Will you quote precisely the lines that run from the top of the material below to the line containing "0)).build('flange', M['chrome'], t)", both ends included?

-- START --

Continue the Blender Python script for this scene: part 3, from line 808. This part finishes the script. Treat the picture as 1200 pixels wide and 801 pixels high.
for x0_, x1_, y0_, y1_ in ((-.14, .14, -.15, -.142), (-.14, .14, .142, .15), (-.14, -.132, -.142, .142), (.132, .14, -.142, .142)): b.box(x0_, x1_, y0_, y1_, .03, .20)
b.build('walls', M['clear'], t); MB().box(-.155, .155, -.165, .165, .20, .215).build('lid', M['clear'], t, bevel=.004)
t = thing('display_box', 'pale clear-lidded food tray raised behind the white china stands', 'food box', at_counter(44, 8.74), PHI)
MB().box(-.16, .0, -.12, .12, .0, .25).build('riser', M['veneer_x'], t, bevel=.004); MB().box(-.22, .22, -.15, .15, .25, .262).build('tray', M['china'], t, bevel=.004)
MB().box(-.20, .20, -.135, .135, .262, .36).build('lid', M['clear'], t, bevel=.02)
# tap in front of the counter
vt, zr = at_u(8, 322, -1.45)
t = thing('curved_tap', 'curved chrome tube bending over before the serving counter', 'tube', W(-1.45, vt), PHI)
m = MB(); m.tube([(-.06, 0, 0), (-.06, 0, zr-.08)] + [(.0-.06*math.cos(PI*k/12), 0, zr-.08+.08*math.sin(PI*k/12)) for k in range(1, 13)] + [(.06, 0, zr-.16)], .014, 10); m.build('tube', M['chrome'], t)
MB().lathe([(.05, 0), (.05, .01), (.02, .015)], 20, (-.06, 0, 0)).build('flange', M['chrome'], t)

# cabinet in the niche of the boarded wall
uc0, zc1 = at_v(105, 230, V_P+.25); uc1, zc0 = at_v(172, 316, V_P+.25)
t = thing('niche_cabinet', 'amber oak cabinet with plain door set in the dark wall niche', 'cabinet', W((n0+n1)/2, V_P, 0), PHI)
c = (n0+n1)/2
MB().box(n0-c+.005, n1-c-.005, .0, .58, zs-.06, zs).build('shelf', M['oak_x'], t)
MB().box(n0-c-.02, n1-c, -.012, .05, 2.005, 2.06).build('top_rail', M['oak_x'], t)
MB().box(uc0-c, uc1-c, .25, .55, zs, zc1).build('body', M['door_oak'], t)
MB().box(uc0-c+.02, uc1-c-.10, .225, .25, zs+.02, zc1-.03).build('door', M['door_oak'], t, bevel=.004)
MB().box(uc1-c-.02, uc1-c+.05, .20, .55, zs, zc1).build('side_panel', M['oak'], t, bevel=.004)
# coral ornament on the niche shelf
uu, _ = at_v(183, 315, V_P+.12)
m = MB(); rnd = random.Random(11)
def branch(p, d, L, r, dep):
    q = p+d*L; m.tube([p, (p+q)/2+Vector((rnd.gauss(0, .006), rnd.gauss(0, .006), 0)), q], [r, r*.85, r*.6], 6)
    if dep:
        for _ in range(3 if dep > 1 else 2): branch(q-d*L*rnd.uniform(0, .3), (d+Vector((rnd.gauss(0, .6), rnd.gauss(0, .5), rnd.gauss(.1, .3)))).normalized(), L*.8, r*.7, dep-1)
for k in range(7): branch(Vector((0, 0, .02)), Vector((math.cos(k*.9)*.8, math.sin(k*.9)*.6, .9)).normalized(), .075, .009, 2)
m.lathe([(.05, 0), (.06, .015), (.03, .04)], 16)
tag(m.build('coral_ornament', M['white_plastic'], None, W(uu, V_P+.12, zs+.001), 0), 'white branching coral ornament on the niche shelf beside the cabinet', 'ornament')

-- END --

**Answer for the task**
Continue the Blender Python script for this scene: part 3, from line 808. This part finishes the script. Treat the picture as 1200 pixels wide and 801 pixels high.
for x0_, x1_, y0_, y1_ in ((-.14, .14, -.15, -.142), (-.14, .14, .142, .15), (-.14, -.132, -.142, .142), (.132, .14, -.142, .142)): b.box(x0_, x1_, y0_, y1_, .03, .20)
b.build('walls', M['clear'], t); MB().box(-.155, .155, -.165, .165, .20, .215).build('lid', M['clear'], t, bevel=.004)
t = thing('display_box', 'pale clear-lidded food tray raised behind the white china stands', 'food box', at_counter(44, 8.74), PHI)
MB().box(-.16, .0, -.12, .12, .0, .25).build('riser', M['veneer_x'], t, bevel=.004); MB().box(-.22, .22, -.15, .15, .25, .262).build('tray', M['china'], t, bevel=.004)
MB().box(-.20, .20, -.135, .135, .262, .36).build('lid', M['clear'], t, bevel=.02)
# tap in front of the counter
vt, zr = at_u(8, 322, -1.45)
t = thing('curved_tap', 'curved chrome tube bending over before the serving counter', 'tube', W(-1.45, vt), PHI)
m = MB(); m.tube([(-.06, 0, 0), (-.06, 0, zr-.08)] + [(.0-.06*math.cos(PI*k/12), 0, zr-.08+.08*math.sin(PI*k/12)) for k in range(1, 13)] + [(.06, 0, zr-.16)], .014, 10); m.build('tube', M['chrome'], t)
MB().lathe([(.05, 0), (.05, .01), (.02, .015)], 20, (-.06, 0, 0)).build('flange', M['chrome'], t)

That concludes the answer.